STORED DATA.
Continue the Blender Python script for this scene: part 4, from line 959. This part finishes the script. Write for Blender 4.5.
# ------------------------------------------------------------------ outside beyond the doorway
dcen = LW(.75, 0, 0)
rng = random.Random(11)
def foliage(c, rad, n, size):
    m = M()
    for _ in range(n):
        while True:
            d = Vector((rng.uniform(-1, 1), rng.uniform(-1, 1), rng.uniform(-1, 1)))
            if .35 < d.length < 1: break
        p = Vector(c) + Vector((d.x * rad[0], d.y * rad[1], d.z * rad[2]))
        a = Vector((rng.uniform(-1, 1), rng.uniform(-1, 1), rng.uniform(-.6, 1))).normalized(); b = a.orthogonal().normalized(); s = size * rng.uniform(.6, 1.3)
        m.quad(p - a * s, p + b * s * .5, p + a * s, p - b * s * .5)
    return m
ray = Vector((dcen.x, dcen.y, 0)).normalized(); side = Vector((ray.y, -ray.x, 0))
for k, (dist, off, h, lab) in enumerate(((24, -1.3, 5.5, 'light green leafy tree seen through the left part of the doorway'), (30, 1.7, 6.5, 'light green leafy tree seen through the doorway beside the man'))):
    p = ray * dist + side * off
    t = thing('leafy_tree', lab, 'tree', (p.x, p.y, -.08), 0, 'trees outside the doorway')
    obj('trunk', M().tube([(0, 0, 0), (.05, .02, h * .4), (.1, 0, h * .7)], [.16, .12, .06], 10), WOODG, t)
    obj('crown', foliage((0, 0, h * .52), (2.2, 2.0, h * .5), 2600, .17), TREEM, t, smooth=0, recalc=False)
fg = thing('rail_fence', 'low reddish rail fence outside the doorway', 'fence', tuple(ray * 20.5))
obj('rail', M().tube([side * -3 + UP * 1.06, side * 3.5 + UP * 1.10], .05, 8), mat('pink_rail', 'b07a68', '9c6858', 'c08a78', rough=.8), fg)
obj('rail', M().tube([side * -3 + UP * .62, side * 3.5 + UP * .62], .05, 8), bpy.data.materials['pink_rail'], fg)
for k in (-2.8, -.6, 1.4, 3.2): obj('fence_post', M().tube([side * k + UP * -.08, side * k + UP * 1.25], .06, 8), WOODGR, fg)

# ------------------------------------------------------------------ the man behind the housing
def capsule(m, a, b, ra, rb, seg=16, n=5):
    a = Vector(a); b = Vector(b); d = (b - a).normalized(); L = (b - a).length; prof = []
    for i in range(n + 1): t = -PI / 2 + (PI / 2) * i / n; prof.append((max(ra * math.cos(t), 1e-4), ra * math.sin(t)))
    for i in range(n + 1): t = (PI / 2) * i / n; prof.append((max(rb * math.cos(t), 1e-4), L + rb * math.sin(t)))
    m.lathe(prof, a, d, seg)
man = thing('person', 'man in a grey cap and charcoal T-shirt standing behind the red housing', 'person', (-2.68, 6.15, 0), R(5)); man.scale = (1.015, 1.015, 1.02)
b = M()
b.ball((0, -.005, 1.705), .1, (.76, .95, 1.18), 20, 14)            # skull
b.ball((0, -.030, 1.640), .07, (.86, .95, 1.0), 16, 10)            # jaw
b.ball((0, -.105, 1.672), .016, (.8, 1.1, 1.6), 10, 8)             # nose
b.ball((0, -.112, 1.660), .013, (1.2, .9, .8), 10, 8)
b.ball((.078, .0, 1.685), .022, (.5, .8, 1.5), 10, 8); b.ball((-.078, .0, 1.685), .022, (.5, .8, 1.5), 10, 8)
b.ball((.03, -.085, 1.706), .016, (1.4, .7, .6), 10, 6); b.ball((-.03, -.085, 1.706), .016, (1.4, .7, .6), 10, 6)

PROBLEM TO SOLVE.
Each line of the material must be restated exactly.

EXERCISE SOLUTION.
Continue the Blender Python script for this scene: part 4, from line 959. This part finishes the script. Write for Blender 4.5.
# ------------------------------------------------------------------ outside beyond the doorway
dcen = LW(.75, 0, 0)
rng = random.Random(11)
def foliage(c, rad, n, size):
    m = M()
    for _ in range(n):
        while True:
            d = Vector((rng.uniform(-1, 1), rng.uniform(-1, 1), rng.uniform(-1, 1)))
            if .35 < d.length < 1: break
        p = Vector(c) + Vector((d.x * rad[0], d.y * rad[1], d.z * rad[2]))
        a = Vector((rng.uniform(-1, 1), rng.uniform(-1, 1), rng.uniform(-.6, 1))).normalized(); b = a.orthogonal().normalized(); s = size * rng.uniform(.6, 1.3)
        m.quad(p - a * s, p + b * s * .5, p + a * s, p - b * s * .5)
    return m
ray = Vector((dcen.x, dcen.y, 0)).normalized(); side = Vector((ray.y, -ray.x, 0))
for k, (dist, off, h, lab) in enumerate(((24, -1.3, 5.5, 'light green leafy tree seen through the left part of the doorway'), (30, 1.7, 6.5, 'light green leafy tree seen through the doorway beside the man'))):
    p = ray * dist + side * off
    t = thing('leafy_tree', lab, 'tree', (p.x, p.y, -.08), 0, 'trees outside the doorway')
    obj('trunk', M().tube([(0, 0, 0), (.05, .02, h * .4), (.1, 0, h * .7)], [.16, .12, .06], 10), WOODG, t)
    obj('crown', foliage((0, 0, h * .52), (2.2, 2.0, h * .5), 2600, .17), TREEM, t, smooth=0, recalc=False)
fg = thing('rail_fence', 'low reddish rail fence outside the doorway', 'fence', tuple(ray * 20.5))
obj('rail', M().tube([side * -3 + UP * 1.06, side * 3.5 + UP * 1.10], .05, 8), mat('pink_rail', 'b07a68', '9c6858', 'c08a78', rough=.8), fg)
obj('rail', M().tube([side * -3 + UP * .62, side * 3.5 + UP * .62], .05, 8), bpy.data.materials['pink_rail'], fg)
for k in (-2.8, -.6, 1.4, 3.2): obj('fence_post', M().tube([side * k + UP * -.08, side * k + UP * 1.25], .06, 8), WOODGR, fg)

# ------------------------------------------------------------------ the man behind the housing
def capsule(m, a, b, ra, rb, seg=16, n=5):
    a = Vector(a); b = Vector(b); d = (b - a).normalized(); L = (b - a).length; prof = []
    for i in range(n + 1): t = -PI / 2 + (PI / 2) * i / n; prof.append((max(ra * math.cos(t), 1e-4), ra * math.sin(t)))
    for i in range(n + 1): t = (PI / 2) * i / n; prof.append((max(rb * math.cos(t), 1e-4), L + rb * math.sin(t)))
    m.lathe(prof, a, d, seg)
man = thing('person', 'man in a grey cap and charcoal T-shirt standing behind the red housing', 'person', (-2.68, 6.15, 0), R(5)); man.scale = (1.015, 1.015, 1.02)
b = M()
b.ball((0, -.005, 1.705), .1, (.76, .95, 1.18), 20, 14)            # skull
b.ball((0, -.030, 1.640), .07, (.86, .95, 1.0), 16, 10)            # jaw
b.ball((0, -.105, 1.672), .016, (.8, 1.1, 1.6), 10, 8)             # nose
b.ball((0, -.112, 1.660), .013, (1.2, .9, .8), 10, 8)
b.ball((.078, .0, 1.685), .022, (.5, .8, 1.5), 10, 8); b.ball((-.078, .0, 1.685), .022, (.5, .8, 1.5), 10, 8)
b.ball((.03, -.085, 1.706), .016, (1.4, .7, .6), 10, 6); b.ball((-.03, -.085, 1.706), .016, (1.4, .7, .6), 10, 6)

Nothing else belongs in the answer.